■ **Task requirements**: Among the entries that follow, the required portion opens with the line containing "(-8.2, 20.5, 12.5, 'fol_black', 'near-black" and closes with the line containing "(-3.4, 26.0, 18, 'fol_black', 'highest". Give that portion again exactly, and nothing else.

**** Source material

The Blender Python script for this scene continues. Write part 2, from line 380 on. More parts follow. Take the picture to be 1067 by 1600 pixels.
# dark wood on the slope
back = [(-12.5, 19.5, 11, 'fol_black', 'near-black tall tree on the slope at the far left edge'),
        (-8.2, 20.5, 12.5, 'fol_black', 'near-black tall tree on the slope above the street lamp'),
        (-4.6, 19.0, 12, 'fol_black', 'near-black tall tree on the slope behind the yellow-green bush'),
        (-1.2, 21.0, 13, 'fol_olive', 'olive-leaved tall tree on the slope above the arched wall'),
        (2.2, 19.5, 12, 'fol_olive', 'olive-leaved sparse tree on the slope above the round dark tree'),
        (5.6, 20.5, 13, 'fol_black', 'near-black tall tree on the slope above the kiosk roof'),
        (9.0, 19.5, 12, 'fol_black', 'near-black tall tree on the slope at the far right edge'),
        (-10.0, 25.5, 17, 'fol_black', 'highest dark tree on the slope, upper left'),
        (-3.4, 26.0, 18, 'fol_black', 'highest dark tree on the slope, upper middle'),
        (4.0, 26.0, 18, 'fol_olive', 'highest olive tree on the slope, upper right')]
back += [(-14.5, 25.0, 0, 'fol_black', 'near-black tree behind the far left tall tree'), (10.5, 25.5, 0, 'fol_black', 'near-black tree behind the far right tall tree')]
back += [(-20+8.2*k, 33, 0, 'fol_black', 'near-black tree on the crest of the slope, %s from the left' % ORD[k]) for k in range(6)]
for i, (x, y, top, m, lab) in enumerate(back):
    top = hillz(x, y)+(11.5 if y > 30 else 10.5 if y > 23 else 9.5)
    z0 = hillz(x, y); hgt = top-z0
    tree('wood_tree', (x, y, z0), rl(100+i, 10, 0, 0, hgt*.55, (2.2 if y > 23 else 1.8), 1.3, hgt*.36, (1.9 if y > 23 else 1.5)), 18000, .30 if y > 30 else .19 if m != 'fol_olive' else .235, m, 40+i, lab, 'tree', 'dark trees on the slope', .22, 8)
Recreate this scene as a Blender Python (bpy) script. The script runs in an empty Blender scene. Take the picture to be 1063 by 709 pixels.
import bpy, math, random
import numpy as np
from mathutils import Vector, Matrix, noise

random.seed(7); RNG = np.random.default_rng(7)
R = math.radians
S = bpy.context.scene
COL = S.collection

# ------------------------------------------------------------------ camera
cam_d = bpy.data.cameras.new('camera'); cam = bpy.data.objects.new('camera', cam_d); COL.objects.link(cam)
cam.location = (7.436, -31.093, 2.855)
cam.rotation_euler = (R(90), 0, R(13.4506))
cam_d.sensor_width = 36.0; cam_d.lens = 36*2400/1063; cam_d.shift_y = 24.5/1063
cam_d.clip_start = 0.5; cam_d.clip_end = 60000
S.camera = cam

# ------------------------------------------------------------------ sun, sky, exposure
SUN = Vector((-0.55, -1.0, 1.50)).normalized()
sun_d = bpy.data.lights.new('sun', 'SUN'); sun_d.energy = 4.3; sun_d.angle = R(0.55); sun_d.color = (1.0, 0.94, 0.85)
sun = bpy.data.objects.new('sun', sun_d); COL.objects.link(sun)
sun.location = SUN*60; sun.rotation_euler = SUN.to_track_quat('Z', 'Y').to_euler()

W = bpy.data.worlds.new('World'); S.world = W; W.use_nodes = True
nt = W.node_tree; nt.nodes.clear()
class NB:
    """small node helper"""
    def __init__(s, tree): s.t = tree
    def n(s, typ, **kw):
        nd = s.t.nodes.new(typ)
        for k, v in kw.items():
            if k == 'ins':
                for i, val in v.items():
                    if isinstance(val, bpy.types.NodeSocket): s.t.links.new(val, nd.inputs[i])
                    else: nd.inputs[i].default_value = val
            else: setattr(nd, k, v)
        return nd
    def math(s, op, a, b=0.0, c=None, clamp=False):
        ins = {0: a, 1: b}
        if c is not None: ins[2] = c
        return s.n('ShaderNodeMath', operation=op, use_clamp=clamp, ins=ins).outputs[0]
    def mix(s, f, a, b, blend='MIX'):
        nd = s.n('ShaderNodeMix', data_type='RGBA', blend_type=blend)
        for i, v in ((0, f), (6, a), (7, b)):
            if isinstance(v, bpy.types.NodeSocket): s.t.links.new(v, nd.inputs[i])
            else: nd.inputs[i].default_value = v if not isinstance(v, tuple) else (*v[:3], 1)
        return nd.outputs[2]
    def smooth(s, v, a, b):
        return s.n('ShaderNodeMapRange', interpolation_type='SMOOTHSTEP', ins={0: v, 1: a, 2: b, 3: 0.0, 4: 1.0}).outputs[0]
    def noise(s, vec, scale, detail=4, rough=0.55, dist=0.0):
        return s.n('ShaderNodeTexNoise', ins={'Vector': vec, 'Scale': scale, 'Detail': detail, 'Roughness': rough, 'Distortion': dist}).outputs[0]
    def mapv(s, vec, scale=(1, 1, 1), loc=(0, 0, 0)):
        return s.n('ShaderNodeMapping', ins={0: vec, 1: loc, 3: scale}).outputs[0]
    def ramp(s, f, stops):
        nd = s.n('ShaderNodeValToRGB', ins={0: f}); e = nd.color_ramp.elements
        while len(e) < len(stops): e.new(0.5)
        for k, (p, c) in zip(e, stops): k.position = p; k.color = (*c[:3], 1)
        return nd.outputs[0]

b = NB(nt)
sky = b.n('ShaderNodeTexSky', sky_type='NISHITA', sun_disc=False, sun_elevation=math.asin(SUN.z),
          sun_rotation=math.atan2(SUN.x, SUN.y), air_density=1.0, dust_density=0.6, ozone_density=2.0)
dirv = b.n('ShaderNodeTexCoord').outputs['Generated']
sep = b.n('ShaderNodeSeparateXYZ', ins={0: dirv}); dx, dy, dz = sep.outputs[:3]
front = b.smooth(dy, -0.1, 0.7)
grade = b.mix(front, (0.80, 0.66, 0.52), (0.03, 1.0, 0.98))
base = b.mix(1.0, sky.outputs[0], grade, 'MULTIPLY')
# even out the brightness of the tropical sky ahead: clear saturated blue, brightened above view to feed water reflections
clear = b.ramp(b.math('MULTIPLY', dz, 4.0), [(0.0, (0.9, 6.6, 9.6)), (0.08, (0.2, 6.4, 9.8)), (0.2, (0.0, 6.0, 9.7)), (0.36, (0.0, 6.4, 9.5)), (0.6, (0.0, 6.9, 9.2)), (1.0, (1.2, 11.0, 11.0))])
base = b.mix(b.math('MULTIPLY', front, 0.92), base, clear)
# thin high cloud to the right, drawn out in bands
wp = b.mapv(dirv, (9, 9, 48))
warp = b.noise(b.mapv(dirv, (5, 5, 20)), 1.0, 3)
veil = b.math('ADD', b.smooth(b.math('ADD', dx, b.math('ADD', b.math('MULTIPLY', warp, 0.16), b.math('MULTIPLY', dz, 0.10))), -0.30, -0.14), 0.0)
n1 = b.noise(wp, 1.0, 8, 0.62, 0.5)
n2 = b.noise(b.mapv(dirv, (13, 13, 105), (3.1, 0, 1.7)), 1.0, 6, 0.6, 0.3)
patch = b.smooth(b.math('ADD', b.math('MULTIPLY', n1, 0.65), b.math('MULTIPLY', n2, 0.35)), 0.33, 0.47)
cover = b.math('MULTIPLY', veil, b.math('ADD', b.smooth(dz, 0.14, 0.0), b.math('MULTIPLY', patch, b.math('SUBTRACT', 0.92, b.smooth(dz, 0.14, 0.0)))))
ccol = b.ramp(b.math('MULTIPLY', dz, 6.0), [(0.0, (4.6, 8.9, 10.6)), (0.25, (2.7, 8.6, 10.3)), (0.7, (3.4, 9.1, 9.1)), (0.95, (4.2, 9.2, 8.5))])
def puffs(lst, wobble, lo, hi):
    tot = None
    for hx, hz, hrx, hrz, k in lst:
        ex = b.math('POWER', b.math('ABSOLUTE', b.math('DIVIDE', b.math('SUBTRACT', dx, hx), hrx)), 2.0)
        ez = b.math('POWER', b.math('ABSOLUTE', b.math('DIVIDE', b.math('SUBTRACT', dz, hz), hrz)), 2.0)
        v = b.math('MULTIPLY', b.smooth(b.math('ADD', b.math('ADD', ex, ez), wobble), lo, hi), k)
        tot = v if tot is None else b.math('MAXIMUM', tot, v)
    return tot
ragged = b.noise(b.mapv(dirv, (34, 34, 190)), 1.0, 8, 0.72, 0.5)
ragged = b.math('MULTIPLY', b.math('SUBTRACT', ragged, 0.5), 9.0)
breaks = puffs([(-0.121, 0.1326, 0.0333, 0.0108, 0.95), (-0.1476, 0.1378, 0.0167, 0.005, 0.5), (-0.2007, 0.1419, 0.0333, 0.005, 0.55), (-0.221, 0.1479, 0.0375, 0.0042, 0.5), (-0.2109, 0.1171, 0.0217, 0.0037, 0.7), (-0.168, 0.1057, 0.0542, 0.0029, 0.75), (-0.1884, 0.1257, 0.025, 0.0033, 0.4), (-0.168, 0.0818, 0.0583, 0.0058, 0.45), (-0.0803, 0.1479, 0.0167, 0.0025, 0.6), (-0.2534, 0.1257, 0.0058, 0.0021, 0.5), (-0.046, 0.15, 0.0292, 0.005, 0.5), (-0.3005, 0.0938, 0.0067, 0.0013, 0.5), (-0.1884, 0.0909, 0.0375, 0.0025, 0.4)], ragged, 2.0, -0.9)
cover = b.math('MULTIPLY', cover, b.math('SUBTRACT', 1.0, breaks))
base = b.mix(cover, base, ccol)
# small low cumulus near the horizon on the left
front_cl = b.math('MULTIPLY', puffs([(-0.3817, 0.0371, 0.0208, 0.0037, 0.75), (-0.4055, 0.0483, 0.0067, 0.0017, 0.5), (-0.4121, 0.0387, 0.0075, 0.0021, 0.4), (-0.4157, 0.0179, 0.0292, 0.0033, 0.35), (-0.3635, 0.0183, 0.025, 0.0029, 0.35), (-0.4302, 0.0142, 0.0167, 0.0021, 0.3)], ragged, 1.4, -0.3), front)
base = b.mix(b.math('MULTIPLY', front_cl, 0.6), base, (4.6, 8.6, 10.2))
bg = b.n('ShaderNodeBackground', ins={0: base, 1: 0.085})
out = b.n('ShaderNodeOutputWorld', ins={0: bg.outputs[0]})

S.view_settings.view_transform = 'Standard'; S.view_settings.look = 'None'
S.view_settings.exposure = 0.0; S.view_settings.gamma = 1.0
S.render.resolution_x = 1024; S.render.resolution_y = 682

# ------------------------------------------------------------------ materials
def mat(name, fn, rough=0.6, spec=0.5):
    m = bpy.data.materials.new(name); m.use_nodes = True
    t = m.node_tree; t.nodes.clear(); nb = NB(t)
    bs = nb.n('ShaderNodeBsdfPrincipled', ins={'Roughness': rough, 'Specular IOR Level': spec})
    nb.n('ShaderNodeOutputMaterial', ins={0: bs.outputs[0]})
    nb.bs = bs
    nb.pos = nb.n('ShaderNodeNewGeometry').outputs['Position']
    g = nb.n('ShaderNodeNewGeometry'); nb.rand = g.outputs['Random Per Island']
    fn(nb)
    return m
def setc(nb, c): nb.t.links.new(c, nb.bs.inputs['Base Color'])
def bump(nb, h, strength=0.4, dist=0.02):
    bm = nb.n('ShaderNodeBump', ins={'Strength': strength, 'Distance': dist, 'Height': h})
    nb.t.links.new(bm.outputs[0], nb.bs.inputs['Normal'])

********

■ **Answer to the task**:
        (-8.2, 20.5, 12.5, 'fol_black', 'near-black tall tree on the slope above the street lamp'),
        (-4.6, 19.0, 12, 'fol_black', 'near-black tall tree on the slope behind the yellow-green bush'),
        (-1.2, 21.0, 13, 'fol_olive', 'olive-leaved tall tree on the slope above the arched wall'),
        (2.2, 19.5, 12, 'fol_olive', 'olive-leaved sparse tree on the slope above the round dark tree'),
        (5.6, 20.5, 13, 'fol_black', 'near-black tall tree on the slope above the kiosk roof'),
        (9.0, 19.5, 12, 'fol_black', 'near-black tall tree on the slope at the far right edge'),
        (-10.0, 25.5, 17, 'fol_black', 'highest dark tree on the slope, upper left'),
        (-3.4, 26.0, 18, 'fol_black', 'highest dark tree on the slope, upper middle'),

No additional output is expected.